Ultimately, I doubt that genius exists as an ontological reality. I am tempted to define it not as some elusive, inexplicable quality which a mere handful of individuals possess, a gift either from God or from our chromosomes, but as a rather haphazard societal process which we collectively construct and channel through a few selected voices. Candidates for genius must have great talent to begin with, of course, but that is not enough to lift them out of obscurity without many other factors coming into play. Some might feel that this makes me a party pooper who has some ‘woke’ need to erase the individual and replace him or her with impersonal forces in the manner of Marxism or structuralism. But I have no desire to deny that individuals can change history – there seem to be too many examples of this happening to dismiss the idea out of hand. Individuals matter, but which specific individuals end up mattering may often be more the result of chance than anything else.

Despite my scepticism about genius in the last half of this essay, I still have to admit to lingering doubts.

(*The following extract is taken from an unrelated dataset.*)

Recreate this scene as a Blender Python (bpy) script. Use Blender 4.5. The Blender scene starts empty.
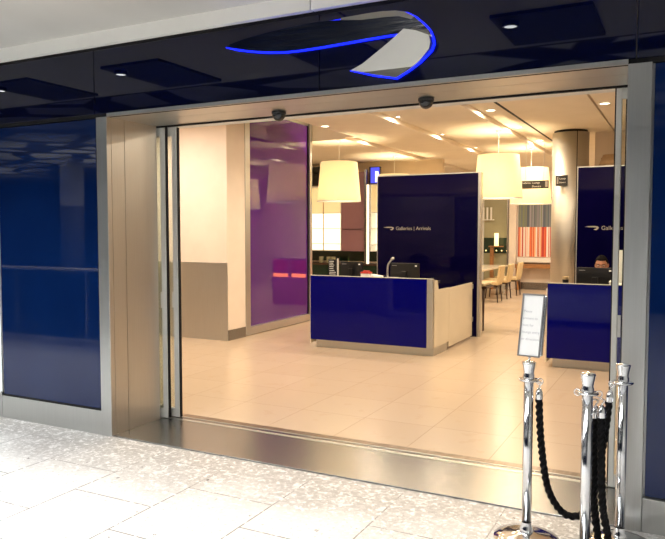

As someone who writes poetry, even if his flowers grow in the foothills and not at the peak, a little part of me remains attracted to the idea of shamanism, the feeling that in some strange way poems write themselves and pictures paint themselves, especially the better ones. What the world makes of them, though – what the world eventually considers to be the work of genius – is up to the world and is not intrinsic to either the work or its creator.